**Question:**  What are the connected components of the familiar spaces of functions between two (let's say compact and smooth, for simplicity) manifolds $M$ and $N$?

Specifically, I'm thinking of the Hölder spaces $\mathcal{C}^{k,\alpha}(M, N)$ and the Sobolev spaces $\mathcal{W}^{k,p}(M, N)$.

**Some comments:**  

 1. For a smooth function $f:M\to N$, it seems clear that, at least, all continuous functions homotopic to $f$ will be connected to it.

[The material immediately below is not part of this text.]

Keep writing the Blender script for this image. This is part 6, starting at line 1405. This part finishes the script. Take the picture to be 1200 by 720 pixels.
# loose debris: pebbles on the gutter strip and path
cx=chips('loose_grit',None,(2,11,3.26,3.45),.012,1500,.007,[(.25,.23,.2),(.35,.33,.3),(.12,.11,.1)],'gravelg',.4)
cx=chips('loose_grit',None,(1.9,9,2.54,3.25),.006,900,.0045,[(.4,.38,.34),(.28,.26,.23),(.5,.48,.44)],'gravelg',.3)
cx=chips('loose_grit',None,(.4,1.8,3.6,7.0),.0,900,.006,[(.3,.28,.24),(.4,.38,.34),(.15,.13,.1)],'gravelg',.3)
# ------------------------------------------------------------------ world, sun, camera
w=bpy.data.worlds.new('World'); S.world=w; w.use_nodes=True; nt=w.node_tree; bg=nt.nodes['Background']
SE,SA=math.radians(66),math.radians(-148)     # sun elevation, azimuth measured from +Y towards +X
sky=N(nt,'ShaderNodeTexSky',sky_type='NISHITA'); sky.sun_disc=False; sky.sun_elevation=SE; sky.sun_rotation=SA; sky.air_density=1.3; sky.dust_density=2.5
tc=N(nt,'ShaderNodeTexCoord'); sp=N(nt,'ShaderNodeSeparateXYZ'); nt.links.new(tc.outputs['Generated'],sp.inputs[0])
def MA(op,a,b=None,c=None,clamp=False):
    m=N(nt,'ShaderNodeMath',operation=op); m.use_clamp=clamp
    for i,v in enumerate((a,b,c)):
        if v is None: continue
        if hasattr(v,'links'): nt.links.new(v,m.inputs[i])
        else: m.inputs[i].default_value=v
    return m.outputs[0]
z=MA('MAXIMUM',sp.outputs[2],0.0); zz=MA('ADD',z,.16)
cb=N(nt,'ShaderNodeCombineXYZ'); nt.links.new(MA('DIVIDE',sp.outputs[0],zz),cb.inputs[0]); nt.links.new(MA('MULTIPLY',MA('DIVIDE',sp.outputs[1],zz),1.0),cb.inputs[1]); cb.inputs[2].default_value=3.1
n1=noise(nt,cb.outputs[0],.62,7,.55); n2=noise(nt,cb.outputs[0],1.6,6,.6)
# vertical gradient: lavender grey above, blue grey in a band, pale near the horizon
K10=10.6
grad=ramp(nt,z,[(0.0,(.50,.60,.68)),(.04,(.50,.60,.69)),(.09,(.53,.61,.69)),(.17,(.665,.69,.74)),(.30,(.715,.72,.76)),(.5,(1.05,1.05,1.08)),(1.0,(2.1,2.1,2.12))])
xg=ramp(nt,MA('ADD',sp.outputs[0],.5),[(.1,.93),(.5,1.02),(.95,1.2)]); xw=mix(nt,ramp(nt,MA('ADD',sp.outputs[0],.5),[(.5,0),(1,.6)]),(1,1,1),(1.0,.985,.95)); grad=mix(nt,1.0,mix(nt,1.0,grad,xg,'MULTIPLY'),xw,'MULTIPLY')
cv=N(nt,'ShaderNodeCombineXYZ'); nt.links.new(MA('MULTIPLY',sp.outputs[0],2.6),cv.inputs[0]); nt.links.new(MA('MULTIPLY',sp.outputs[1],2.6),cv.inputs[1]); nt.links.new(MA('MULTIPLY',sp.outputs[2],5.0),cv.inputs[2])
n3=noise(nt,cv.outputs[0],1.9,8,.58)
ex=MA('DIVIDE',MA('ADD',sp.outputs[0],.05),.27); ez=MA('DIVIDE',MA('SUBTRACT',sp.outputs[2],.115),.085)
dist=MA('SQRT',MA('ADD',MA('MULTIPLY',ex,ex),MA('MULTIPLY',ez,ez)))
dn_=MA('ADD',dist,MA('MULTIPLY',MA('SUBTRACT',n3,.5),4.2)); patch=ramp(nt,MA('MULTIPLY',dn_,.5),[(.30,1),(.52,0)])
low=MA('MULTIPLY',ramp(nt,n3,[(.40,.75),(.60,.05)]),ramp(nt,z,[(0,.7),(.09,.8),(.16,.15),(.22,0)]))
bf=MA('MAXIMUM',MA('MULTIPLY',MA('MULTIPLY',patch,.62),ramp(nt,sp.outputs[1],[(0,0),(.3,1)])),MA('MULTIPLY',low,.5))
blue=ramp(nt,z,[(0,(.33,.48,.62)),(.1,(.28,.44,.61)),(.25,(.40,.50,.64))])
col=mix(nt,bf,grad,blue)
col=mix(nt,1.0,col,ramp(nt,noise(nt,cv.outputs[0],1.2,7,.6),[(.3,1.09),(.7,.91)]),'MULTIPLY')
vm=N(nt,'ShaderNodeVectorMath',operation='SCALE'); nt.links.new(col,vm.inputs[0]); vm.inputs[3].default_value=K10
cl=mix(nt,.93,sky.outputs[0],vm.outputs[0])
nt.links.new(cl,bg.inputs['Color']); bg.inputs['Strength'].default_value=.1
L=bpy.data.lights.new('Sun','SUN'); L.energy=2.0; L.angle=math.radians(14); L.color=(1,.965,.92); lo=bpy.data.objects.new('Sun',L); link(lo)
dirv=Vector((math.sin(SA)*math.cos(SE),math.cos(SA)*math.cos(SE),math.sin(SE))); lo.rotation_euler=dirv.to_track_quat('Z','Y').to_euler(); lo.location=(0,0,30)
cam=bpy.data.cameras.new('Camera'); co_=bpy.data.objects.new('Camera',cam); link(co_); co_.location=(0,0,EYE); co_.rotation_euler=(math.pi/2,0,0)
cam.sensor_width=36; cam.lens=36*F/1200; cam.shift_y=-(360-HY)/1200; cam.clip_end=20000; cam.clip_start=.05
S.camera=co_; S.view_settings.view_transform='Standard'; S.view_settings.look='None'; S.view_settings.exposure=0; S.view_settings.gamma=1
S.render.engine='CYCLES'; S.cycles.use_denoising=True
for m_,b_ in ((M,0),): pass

 2.  This question is inspired by the discussion of $\mathcal{W}^{k,p}(M, N)$ in McDuff-Salamon's book on $J$-holomorphic curves.  There it's stated as an offhand remark that the connected components of $\mathcal{W}^{k,p}(M, N)$ (in the case of $M$ oriented & two-dimensional; I'm not sure if this makes a difference) are the completions of the sets {$f:M\to N \text{ smooth}: f_*[M]=A$}, for $A\in H_{\dim M}(N)$.

 3.  If the McD-S factoid is true, there should exist sequences of smooth not-all-mutually-homotopic functions which converge in $\mathcal{W}^{k,p}(M, N)$.  (This isn't too counterintuitive, since $\mathcal{W}^{k,p}(M, N)$ presumably contains functions which aren't continuous, & so don't themselves have a homotopy class).  Can someone give me an example of this phenomenon?

Please feel free to re-tag -- I can't think of anything really appropriate.